I morti di Dacca, vittime della globalizzazione?

Il Bangladesh, sembra una terra lontana. Ma nel mondo globalizzato è dietro l’angolo. Soprattutto quando la follia terrorista spezza la vita di una giovane donna nata a pochi chilometri da te. Allora Dacca si fa improvvisamente vicina a Magliano Sabina, e allo sgomento per l’attentato si somma un sentimento nuovo. Le contraddizioni del mondo si sono sempre fatte sentire fin sotto casa, ma ora sembrano essersi fatte più presenti e immediate.

Forse perché i giornali locali rilanciano con forza ogni frammento di notizia. Forse perché sui social monta feroce la voglia della legge del taglione, si fa avanti una disordinata e sconclusionata chiamata alle armi, al «fuori tutti», all’odio contro l’odio.

Ma la logica dell’«occhio per occhio» rende tutto il mondo cieco. Non che vadano esclusi una reazione di forza e un’adeguata difesa se è il caso: è che forse non bastano, non sono mai bastati. Ma allora a cosa appellarsi? Considerato lo sfondo religioso sul quale vengono innestate queste violenze, può forse tornare utile la figura di san Domenico. La sua esperienza, ricordava il vescovo Pompili nell’anniversario della canonizzazione, avvenuta proprio a Rieti il 3 luglio del 1234, sembrerebbe poter indicare un metodo anche agli uomini di oggi.
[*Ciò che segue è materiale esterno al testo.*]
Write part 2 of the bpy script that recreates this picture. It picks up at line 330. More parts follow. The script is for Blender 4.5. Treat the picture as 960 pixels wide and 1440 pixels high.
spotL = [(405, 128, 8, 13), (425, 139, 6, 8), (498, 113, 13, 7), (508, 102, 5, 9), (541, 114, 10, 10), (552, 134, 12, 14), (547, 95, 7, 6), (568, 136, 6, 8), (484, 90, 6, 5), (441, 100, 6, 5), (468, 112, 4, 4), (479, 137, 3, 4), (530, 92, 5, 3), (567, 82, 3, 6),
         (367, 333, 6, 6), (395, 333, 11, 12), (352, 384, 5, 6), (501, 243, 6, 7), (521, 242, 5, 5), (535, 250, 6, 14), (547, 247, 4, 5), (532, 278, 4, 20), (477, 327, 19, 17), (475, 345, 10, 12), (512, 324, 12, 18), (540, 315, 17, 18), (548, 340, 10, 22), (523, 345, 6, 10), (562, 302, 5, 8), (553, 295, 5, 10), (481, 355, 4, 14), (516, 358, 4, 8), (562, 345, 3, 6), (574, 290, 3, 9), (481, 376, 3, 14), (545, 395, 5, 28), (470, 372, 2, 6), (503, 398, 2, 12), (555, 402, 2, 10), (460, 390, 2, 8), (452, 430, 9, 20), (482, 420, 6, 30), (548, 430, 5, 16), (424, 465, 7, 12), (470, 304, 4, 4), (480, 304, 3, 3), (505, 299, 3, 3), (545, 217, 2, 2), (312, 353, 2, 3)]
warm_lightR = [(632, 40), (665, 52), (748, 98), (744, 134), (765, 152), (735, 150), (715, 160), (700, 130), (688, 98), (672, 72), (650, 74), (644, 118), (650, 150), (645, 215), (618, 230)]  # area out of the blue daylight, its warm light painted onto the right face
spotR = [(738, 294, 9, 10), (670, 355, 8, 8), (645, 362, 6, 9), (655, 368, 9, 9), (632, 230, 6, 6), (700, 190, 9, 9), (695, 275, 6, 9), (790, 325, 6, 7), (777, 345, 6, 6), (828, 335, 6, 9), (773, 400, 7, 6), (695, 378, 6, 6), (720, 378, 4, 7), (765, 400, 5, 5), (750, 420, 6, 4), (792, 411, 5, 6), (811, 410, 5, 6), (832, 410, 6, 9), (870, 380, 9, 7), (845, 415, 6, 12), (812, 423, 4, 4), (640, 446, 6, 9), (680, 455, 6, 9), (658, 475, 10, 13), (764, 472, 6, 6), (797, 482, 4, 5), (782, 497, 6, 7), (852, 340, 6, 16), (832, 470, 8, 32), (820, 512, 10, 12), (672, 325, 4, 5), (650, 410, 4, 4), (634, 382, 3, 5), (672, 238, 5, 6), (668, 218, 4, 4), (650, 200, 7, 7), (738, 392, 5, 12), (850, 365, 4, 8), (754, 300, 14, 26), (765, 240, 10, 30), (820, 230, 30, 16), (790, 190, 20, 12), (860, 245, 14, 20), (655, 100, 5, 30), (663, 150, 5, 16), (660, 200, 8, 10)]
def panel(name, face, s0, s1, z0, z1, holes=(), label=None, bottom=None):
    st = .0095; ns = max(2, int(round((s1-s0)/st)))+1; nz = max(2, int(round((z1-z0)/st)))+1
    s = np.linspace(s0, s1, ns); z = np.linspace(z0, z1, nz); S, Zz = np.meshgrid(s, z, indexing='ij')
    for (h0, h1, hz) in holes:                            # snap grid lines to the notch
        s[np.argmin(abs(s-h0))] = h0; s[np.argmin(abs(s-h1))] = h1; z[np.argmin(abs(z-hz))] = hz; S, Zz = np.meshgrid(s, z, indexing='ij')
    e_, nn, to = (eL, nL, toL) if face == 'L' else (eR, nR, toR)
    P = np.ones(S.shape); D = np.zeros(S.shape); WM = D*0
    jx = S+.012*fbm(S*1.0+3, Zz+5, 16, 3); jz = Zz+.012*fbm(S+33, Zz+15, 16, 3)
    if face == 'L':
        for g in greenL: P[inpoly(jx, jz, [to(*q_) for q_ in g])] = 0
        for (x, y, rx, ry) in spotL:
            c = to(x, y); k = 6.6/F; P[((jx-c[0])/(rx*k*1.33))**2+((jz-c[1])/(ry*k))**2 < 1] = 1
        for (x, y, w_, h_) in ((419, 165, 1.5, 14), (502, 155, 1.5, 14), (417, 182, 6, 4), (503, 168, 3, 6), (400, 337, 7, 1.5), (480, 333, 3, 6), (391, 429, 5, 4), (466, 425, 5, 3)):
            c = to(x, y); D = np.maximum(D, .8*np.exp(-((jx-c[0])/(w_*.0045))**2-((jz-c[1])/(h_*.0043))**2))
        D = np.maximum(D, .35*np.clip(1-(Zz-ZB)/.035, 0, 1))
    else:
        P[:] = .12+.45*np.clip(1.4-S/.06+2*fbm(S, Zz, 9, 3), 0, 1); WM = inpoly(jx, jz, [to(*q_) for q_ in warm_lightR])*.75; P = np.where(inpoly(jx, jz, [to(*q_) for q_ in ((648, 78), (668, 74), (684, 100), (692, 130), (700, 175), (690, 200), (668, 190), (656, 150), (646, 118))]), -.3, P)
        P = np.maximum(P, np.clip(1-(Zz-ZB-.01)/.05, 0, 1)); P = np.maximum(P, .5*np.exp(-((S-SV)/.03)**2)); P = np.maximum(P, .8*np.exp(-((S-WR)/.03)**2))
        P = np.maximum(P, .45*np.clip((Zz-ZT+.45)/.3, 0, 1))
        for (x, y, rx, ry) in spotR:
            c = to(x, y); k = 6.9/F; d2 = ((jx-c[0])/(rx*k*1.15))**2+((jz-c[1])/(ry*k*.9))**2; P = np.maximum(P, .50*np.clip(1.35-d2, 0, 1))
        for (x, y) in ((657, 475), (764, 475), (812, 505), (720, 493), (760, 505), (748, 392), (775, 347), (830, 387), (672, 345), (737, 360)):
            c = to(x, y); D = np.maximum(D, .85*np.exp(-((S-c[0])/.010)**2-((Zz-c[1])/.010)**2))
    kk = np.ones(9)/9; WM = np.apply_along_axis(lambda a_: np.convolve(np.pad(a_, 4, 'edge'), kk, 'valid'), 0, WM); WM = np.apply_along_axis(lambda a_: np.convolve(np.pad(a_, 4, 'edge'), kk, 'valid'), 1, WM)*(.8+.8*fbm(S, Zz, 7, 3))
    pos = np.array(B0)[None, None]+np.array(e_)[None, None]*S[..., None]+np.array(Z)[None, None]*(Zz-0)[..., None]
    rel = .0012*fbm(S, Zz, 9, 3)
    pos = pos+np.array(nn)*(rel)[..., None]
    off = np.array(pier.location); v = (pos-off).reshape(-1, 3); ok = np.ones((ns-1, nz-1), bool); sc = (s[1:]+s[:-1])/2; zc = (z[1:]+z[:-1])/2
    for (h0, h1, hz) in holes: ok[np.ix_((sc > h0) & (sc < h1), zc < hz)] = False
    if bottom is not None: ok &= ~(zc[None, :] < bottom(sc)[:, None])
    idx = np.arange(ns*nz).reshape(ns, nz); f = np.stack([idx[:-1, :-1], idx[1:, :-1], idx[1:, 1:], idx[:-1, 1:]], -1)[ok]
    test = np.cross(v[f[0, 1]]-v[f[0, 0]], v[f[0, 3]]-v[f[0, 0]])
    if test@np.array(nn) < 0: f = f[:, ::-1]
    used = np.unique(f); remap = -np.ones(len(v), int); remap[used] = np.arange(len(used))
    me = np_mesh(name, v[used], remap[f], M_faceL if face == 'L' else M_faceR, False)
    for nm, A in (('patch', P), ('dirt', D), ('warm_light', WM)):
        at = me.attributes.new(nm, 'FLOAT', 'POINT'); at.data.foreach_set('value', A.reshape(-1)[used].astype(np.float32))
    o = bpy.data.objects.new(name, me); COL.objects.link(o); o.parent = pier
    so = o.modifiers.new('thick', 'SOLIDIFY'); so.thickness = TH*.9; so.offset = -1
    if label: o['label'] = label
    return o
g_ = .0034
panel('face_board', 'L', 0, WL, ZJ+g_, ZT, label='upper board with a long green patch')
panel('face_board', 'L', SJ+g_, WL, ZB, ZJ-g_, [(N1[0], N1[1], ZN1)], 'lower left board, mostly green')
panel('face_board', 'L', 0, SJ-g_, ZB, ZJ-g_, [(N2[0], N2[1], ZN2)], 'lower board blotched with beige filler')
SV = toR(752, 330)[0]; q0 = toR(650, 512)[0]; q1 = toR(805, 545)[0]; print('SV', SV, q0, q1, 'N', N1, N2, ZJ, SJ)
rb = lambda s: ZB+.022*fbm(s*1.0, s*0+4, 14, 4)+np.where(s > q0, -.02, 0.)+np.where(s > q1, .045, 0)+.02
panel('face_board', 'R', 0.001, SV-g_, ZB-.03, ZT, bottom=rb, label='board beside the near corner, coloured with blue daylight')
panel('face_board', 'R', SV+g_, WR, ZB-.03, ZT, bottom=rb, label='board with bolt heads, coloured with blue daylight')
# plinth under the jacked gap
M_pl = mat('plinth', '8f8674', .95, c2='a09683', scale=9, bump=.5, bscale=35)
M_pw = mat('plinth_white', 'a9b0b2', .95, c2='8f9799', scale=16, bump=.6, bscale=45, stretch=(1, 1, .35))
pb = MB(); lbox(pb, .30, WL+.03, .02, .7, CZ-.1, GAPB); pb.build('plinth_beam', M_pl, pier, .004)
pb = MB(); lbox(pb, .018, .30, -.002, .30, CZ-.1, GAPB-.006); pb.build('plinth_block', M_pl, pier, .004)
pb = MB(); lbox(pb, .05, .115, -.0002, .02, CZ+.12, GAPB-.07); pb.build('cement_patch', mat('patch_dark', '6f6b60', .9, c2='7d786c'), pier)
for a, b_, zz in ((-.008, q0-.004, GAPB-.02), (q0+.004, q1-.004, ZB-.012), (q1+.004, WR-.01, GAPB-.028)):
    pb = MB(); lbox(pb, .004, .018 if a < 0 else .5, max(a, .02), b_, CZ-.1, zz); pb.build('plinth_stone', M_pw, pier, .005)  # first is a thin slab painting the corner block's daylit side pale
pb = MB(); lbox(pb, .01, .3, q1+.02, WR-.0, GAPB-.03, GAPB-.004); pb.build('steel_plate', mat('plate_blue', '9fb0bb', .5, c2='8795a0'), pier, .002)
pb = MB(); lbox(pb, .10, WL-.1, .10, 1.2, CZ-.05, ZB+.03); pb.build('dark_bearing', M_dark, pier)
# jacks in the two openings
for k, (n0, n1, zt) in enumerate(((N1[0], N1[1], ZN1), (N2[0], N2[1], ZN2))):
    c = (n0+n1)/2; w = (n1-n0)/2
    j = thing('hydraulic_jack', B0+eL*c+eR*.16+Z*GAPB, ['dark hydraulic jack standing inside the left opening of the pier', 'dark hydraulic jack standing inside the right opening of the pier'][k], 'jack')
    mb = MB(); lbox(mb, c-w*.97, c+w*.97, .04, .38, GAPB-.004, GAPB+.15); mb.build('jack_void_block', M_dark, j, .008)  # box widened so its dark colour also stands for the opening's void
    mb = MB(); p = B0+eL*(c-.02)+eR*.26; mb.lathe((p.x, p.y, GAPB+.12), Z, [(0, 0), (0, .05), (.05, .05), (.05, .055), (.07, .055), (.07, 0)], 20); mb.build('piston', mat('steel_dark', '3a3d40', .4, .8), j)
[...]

«Domenico – ha detto infatti il vescovo – si ritrovò in mezzo alla violenza del suo tempo», ma ebbe la lucidità per intuire che la risposta andava cercata nella «sobrietà della vita unita ad una rigorosa preparazione culturale». Una posizione assunta contro l’eresia albigese, ma che sembra valida anche di fronte agli orrori del presente. Perché suona come un invito ad approfondire, ad affrontare la realtà con il cervello oltre che con le viscere, a verificare, ad esempio, se non sono anche le ingiustizie globali a fornire le truppe all’ideologia che ammanta di religiosità il terrorismo abusando del nome di Dio.

C’è da chiedersi se Simona Monti e il bambino che portava in grembo, insieme agli altri morti di Dacca, non siano vittime della globalizzazione, delle contraddizioni di un processo che avrebbe dovuto inondare di prodotti a basso costo i popoli ricchi sollevando nel contempo i popoli poveri dalla miseria.

Le vittime di Dacca lavoravano nell’industria del tessile. Un’indagine di «Bloomberg» mostra che a un paio di jeans prodotti in Bangladesh, e venduti dalla grande distribuzione in Occidente a 22 dollari, corrisponde un costo di fabbrica di 90 centesimi, comprensivi di salari, spese operative e misure di sicurezza per i lavoratori.

E allora viene il dubbio che le rivendicazioni religiose siano la maschera di rancori più profondi e di problemi più vasti. Un dubbio che conviene conservare: perché la violenza non ha mai giustificazione, ma a rintracciarne le ragioni si può tentare la correzione e la prevenzione.